Sudobh Gupta au Bon Marché (par Sylvie).
Temple de la consommation de luxe, le magasin du Bon Marché a depuis longtemps manifesté son intérêt pour l'art contemporain en accrochant de ci de là sur ses murs - on dit cimaises lorsqu'il s'agit de galeries - des toiles d'artistes. Les dames du 7ème arrondissement et les nombreux étrangers qui se pressent à tous le étages, ne les remarquent pas toujours, semble t'il, ainsi accrochées le long des couloirs. Mais depuis 2016, tous les ans, sont organisées ponctuellement des expositions monographiques d'artistes étrangers. Rappelez vous nos pages sur celles du chinois AÏ Weï Weï et de la portugaise Joana Vasconcelos.; Avec le temps les lieux traditionnels d'exposition ont changé.
Aujourd'hui, pour quelques semaines encore, c'est au tour de Sudobh Gupta, né en Inde en 1964, dont l'oeuvre principale, gigantesque (photo1), est installée sous la fameuse verrière au centre du magasin, les autres figurant à l'étage ou dans les vitrines de la rue de Sèvres, là où d'habitude prennent place vêtements et objets des plus grands faiseurs de mode et de décoration. Mais, cette fois, il s'agit de casseroles et autres pièces utilitaires en métal. Culotté diront certains, justifié diront les autres qui s'appuient sur l'origine de l'établissement, une mercerie propre à bouleverser les codes commerciaux d'alors. Boucicaut, en 1852, voyait loin.
Qu'est ce que ce grand "Sangam" (confLuence) suspendu au centre du magasin? Un gobelet cliquetant fait d'un assemblage de casseroles d'aluminium qui déverse en cascade un flot éblouissant de plaques d'inox, comme un liquide qui accroche la lumière. La magnifiscence de l'oeuvre fait oublier la banalité du médium, simples outils de toutes les cuisines du monde mais qui portent en eux l'identité indienne et sa pauvreté. L'artiste compose ainsi depuis 1995, transformant l'ordinaire en art. " J'habite en Inde et j'aime le travail" dit-il. A constater dans les vitrines: ici un landau itinérant dont le matériel de nettoyage est ligoté par des ficelles (2), là une étoffe de brisures d'assiettes sous l'aiguille d'une machine à coudre (3), ou encore une botte d'outils dans un tonneau de fortune...
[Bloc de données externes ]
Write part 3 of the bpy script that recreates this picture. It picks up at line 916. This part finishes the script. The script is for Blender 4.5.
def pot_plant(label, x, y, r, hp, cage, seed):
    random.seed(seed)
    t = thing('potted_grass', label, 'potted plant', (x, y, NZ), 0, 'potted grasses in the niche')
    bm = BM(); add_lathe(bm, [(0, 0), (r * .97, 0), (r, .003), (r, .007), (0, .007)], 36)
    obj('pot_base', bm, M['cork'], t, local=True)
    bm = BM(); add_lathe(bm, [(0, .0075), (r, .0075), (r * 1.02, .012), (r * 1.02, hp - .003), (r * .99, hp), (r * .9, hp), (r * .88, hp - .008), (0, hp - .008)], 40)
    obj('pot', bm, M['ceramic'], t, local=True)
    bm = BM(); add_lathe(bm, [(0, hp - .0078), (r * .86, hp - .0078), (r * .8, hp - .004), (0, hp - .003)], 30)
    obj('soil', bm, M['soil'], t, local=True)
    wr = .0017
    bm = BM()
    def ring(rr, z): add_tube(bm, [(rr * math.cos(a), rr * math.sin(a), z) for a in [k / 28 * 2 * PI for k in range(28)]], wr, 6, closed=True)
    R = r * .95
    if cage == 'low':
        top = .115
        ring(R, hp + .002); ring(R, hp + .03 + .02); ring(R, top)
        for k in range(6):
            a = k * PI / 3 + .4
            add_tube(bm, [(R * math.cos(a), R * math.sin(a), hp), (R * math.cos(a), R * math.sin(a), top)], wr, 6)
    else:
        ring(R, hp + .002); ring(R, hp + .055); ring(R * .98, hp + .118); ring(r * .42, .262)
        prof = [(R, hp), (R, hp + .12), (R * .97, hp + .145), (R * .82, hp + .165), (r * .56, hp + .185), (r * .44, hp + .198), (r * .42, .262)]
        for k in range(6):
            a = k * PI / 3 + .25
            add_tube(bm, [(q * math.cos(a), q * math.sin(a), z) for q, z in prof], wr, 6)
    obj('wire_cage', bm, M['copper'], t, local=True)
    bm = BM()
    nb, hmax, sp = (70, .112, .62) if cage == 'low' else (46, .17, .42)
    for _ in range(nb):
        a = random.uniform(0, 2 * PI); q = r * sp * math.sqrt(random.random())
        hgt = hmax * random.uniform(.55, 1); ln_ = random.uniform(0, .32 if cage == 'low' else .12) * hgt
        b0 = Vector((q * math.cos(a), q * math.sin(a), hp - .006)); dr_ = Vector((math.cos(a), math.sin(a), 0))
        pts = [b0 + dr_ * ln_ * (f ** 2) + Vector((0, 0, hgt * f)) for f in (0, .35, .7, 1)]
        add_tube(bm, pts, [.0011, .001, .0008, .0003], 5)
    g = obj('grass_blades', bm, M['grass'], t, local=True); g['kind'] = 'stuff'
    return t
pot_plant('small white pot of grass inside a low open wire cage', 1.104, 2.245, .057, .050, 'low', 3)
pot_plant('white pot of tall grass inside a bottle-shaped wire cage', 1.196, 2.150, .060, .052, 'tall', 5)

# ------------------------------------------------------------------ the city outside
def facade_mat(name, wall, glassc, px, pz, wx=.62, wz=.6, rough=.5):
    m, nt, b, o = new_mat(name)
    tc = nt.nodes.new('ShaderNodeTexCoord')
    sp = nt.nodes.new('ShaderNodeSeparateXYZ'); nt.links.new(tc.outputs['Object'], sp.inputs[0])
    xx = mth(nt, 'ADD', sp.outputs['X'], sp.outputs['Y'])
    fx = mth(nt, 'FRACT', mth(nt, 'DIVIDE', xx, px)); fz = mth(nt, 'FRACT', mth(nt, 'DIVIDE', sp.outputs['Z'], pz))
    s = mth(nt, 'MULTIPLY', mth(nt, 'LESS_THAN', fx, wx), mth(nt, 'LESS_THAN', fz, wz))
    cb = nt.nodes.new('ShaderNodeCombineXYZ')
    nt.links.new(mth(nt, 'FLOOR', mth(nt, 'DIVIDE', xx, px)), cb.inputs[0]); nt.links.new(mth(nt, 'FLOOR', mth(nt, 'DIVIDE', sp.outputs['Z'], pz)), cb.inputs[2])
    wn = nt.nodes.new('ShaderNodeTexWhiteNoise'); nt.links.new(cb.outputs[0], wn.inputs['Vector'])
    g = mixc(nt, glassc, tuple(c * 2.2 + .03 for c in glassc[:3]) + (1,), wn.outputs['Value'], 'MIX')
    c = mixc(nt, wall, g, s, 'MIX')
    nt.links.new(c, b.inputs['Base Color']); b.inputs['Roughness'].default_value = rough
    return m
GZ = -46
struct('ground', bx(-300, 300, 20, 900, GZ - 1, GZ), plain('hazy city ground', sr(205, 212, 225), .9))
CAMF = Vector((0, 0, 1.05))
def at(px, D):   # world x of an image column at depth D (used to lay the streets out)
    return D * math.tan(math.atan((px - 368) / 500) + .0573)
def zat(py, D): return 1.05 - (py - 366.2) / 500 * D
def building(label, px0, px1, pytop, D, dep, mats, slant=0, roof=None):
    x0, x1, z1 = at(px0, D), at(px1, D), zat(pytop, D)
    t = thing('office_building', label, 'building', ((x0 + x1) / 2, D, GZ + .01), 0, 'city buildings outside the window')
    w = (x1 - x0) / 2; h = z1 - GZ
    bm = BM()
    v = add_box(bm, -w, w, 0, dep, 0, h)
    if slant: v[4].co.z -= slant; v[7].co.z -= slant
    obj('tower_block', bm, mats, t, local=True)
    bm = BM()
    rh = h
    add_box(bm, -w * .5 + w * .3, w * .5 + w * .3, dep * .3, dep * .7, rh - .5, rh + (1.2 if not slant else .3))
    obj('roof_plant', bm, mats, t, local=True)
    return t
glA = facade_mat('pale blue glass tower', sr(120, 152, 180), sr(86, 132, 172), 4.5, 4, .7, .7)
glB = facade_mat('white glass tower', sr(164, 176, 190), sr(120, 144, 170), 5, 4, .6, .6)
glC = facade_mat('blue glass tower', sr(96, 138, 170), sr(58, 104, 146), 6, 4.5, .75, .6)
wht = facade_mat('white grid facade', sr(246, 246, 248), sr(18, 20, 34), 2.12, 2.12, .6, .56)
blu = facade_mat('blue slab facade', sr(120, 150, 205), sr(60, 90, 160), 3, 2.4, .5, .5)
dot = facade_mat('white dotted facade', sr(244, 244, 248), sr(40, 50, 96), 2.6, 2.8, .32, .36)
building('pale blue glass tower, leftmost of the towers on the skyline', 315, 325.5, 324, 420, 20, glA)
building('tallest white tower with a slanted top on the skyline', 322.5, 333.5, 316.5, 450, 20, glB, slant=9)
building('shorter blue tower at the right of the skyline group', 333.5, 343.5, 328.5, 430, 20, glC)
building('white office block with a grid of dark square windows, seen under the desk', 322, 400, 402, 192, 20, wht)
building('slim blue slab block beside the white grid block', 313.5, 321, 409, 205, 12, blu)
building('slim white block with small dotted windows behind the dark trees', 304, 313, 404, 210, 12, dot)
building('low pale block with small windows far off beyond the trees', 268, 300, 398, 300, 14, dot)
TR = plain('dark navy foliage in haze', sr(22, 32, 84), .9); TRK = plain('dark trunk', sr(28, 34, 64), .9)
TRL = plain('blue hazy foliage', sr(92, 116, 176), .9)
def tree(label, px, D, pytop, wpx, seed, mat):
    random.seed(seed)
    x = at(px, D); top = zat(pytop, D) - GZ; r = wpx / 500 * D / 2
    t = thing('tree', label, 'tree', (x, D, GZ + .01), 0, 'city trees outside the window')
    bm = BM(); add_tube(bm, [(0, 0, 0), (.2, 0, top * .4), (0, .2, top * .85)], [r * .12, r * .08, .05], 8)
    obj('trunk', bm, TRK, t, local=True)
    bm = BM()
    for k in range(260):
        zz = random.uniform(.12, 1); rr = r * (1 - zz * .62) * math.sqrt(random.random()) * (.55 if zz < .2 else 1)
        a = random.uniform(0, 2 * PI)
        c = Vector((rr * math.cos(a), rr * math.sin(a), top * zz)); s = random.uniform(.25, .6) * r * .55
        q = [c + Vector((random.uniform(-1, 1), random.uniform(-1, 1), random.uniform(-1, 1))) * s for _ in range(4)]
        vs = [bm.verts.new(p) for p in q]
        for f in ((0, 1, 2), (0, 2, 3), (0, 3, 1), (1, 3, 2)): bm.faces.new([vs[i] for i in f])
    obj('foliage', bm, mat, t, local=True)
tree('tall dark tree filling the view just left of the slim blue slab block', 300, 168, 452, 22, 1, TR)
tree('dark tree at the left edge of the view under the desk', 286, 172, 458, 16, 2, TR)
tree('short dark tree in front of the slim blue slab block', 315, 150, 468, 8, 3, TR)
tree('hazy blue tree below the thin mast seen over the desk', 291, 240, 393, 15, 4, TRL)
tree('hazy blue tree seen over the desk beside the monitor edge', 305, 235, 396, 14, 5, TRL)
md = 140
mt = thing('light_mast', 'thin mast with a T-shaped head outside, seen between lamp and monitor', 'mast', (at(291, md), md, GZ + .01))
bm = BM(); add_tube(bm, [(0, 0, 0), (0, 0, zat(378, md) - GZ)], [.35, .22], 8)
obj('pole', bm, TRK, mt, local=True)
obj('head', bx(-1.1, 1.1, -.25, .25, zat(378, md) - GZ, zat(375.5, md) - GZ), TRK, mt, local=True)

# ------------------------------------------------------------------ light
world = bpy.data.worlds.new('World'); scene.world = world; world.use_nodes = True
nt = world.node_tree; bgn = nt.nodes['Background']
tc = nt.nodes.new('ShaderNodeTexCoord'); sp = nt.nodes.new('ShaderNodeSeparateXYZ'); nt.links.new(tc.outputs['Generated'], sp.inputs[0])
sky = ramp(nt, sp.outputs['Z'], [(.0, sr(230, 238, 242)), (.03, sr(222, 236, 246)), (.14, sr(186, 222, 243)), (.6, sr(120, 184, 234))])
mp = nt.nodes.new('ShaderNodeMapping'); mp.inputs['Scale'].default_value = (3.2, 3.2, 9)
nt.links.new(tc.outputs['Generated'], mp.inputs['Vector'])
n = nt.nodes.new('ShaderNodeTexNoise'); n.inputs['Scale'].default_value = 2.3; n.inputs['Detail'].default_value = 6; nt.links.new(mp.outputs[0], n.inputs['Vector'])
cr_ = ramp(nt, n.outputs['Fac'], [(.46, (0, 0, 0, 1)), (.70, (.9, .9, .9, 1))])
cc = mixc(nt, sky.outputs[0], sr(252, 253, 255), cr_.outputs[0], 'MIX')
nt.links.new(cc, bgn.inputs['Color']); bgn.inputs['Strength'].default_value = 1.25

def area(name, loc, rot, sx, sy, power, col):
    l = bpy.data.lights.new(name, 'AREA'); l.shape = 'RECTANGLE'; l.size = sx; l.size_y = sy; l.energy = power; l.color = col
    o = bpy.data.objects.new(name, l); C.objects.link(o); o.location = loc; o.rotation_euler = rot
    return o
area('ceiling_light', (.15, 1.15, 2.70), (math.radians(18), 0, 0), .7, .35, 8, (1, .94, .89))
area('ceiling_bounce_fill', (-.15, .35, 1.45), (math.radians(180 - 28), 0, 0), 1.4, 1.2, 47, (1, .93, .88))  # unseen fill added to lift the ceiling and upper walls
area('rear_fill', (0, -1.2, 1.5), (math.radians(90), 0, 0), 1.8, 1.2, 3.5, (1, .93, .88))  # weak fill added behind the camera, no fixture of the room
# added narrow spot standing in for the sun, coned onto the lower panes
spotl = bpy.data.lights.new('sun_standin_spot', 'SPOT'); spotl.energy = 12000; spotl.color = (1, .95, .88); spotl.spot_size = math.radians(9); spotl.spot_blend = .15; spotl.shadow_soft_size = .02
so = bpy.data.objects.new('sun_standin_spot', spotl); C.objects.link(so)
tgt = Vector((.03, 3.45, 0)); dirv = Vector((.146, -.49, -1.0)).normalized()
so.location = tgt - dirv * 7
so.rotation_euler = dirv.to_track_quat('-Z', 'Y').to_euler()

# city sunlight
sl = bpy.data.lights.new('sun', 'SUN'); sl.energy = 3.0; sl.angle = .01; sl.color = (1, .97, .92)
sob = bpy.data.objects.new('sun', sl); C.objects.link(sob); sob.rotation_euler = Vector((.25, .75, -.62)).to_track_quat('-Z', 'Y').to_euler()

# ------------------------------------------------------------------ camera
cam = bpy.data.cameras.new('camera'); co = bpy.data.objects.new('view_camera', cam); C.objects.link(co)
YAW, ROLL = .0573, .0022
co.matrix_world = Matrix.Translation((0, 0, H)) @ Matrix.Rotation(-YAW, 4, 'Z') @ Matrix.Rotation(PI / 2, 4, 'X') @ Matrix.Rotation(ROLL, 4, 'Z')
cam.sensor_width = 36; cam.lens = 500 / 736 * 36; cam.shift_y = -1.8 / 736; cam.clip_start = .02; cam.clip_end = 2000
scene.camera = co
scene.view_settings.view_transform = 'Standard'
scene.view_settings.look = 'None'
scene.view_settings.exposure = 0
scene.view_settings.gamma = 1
Retour à l'intérieur: L'installation "The Proust effect" se poursuit au deuxième étage, avec une cabane suspendue (4), dont les composants un peu ternis par le passage du temps évoquent un labeur ordinaire si spécifiquement indien, la chaleur communicative des cuisines et des repas. Bien loin de notre société de consommation et la "malbouffe" industrielle..
Cet attachement aux racines, aux difficultés existentielles nées bien souvent de la colonisation, se retrouve chez quelques autres artistes de par le monde. Quelle émotion devant "Road to exile" et ses baluchons dérivant sur un canot du camerounais Barthelemy Toguo ou la tapisserie de capsules de coca cola assemblées du ghanéen El Anatsui, ensemble chatoyant qui pourrait bien incarner les rapports Afrique-Occident...Décidément la sculpture contemporaine est entrée dans le champ du vécu et de la communauté. La potentialité des matières la fait sociale, politique..
SANGAM de Subodh Gupta, au Bon Marché, 24 rue de Sèvres 75007 Paris, jusqu'au 19 fevrier.